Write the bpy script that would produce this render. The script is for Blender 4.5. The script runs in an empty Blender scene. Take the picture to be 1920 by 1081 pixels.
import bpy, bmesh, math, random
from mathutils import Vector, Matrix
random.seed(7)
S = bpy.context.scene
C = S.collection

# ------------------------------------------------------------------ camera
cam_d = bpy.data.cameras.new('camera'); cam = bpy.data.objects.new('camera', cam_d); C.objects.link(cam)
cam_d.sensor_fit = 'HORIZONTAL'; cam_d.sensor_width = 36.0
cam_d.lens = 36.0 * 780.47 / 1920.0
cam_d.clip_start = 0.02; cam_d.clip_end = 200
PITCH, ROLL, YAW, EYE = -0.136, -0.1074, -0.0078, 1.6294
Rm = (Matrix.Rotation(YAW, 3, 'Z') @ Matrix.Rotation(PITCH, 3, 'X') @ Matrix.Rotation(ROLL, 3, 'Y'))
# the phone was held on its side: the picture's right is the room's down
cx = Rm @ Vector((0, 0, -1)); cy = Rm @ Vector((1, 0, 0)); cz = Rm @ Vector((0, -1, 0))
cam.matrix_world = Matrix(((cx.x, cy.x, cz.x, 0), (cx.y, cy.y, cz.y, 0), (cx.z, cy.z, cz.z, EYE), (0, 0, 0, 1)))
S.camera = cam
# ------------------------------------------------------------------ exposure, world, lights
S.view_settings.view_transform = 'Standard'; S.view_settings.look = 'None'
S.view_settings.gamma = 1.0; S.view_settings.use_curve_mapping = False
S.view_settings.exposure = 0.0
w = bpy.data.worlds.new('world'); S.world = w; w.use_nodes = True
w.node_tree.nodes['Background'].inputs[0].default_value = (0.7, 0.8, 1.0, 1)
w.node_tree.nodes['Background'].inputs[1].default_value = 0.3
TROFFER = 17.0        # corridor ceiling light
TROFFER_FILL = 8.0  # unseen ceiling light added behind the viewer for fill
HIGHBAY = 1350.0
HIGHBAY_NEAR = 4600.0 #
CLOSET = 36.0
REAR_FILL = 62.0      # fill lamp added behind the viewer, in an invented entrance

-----

■ **Required task**
In this exercise, copy only the lines from the opening line of the material through the line where "C = S.collection" appears.

■ **Exercise response**
Write the bpy script that would produce this render. The script is for Blender 4.5. The script runs in an empty Blender scene. Take the picture to be 1920 by 1081 pixels.
import bpy, bmesh, math, random
from mathutils import Vector, Matrix
random.seed(7)
S = bpy.context.scene
C = S.collection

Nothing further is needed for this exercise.